Сейчас все это выглядит забавно — где ницшеанство, а где сержантские лычки? Но тогда именно достижение этой изначальной цели символизировало для меня успех эксперимента — обитатель книжного мира, следуя заветам Джека Лондона (см., например, «Морского волка»), попав в суровый, реальный мужской мир, не пропал в нем, а стал наравне с реальностью.
Летом 1956 года я уже этими категориями не мыслил. Я просто жил этой жизнью. А что до травмы, которую я получил с легкой руки полковника Коротченко, то она причудливо отразилась в одном из двух писем, сохранившихся от этого периода.

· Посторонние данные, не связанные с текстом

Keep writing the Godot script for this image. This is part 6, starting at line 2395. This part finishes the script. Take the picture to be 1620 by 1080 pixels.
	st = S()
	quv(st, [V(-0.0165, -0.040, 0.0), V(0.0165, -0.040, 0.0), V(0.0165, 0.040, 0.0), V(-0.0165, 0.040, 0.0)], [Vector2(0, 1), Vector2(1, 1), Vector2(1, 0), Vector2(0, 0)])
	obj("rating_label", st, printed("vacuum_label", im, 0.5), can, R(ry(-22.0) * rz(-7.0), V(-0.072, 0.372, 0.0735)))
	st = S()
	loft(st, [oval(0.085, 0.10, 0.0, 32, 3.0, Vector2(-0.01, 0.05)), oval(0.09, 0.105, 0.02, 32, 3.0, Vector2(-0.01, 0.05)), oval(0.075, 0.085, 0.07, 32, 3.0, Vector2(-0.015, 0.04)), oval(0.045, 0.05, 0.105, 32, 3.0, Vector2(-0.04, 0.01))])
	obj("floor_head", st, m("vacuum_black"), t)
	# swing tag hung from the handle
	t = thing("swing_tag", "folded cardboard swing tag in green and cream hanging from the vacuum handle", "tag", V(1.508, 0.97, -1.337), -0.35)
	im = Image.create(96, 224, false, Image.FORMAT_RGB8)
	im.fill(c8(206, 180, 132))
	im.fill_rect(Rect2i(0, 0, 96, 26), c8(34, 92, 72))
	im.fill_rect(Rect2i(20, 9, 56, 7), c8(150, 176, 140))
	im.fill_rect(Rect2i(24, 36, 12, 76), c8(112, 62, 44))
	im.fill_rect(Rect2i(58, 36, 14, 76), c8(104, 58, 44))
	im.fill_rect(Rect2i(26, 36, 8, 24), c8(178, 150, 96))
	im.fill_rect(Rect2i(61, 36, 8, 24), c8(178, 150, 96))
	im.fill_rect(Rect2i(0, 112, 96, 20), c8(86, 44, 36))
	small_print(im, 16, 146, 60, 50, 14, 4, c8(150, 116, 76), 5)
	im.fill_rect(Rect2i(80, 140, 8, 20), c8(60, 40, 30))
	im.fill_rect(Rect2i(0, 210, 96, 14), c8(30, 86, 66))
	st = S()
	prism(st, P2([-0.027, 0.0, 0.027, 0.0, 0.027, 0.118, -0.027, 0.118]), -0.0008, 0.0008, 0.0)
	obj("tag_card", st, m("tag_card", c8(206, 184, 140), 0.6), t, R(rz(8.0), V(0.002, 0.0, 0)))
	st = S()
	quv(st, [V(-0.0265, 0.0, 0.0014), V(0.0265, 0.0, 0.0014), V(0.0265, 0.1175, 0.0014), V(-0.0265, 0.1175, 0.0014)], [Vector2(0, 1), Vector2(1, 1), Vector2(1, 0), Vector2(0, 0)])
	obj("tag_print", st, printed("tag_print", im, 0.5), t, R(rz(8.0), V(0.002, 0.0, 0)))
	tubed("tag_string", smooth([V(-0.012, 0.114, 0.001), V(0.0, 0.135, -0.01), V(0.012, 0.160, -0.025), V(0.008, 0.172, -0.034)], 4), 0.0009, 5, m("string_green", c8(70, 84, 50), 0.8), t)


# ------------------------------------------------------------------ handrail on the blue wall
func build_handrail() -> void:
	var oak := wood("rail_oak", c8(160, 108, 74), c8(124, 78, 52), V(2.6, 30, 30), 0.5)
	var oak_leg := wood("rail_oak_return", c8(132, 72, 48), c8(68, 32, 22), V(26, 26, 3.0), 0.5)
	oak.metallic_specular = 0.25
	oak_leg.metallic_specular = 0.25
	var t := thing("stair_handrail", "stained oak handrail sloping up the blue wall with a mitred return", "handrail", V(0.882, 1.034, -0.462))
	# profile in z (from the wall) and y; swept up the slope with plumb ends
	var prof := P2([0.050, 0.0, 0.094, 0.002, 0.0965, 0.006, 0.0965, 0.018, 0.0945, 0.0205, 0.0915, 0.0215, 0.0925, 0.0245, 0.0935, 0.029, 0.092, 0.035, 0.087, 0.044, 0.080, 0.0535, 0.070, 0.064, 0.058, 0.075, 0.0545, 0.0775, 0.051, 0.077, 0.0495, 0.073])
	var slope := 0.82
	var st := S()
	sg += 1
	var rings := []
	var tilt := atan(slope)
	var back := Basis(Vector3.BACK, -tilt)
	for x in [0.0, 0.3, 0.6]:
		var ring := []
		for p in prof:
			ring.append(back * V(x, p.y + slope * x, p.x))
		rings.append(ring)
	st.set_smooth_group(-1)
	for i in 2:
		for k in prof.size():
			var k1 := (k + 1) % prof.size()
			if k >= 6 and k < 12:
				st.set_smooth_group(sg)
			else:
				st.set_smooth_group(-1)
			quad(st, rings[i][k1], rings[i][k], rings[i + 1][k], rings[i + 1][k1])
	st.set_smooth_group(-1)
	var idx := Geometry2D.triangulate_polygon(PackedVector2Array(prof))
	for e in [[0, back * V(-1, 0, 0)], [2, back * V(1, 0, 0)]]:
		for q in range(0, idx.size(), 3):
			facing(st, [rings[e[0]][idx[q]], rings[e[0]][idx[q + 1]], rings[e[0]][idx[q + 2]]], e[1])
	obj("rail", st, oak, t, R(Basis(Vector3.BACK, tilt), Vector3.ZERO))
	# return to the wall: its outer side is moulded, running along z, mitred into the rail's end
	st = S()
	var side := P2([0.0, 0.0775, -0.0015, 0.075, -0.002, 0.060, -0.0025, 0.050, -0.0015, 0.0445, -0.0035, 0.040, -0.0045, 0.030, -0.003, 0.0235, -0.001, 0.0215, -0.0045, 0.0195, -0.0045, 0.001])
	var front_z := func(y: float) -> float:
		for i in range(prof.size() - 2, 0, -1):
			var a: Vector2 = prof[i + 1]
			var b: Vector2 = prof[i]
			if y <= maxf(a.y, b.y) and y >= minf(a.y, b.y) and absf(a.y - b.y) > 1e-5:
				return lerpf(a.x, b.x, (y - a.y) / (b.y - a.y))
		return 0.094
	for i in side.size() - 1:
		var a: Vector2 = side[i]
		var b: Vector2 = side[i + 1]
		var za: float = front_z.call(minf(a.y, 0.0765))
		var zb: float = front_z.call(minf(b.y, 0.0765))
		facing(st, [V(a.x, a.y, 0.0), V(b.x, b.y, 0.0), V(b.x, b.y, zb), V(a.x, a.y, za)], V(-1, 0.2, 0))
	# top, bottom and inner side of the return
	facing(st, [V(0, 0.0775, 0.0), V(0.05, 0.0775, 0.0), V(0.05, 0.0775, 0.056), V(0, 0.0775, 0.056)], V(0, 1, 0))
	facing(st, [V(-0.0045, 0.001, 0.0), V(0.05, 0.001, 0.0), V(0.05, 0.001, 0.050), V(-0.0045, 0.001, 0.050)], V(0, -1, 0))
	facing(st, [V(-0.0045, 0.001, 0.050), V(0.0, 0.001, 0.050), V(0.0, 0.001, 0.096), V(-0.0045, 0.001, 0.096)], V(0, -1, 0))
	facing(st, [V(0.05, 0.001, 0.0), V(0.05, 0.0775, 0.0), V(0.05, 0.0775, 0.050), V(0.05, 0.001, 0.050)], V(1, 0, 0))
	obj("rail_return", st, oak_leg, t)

Что же касается моих будущих детишек, то навряд ли у меня будут оные, так что изведать тревоги отцовского сердца ввиду отсутствия писем от вышеозначенных детишек мне не суждено. <...> Читаю. Проник в полковую библиотеку. Прочел Гаршина. Можно сказать, впервые прочел толстовское „Воскресение
Читаю это письмо и поражаюсь — что за чушь я писал! Разумеется, никаких 70% уголовников в полку не было. Но и 20% вполне хватало, чтобы придать нашей части своеобразный колорит и держать офицеров в некотором напряжении. Хотя, надо сказать, в нашем полку — в отличие, например, от отдельных автобатов, обслуживающих авиацию, — криминальные происшествия были крайне редкими. Даже и самоволок в сколько-нибудь значительном числе не наблюдалось. Главным самовольщиком был армянин Макарьянц, умевший заводить любовные интриги даже на 77-м разъезде, притом что мы, как помним, стояли от него в семи километрах. Он ухитрялся за ночь сбегать к своей даме — представляю этих дам! — и вернуться обратно в расположение части к подъему.
Окружающая полк криминальная атмосфера в дальнейшем сыграла роль и в моей служебной практике.
Отчего меня так занесло в этом письме? Откуда такое раздражение и фантазии? Думаю, что это отголосок моей досады по поводу афронта, полученного от комполка. И, вполне возможно, сыграли свою роль напряженные на первом этапе отношения с подчиненными, вчерашними товарищами.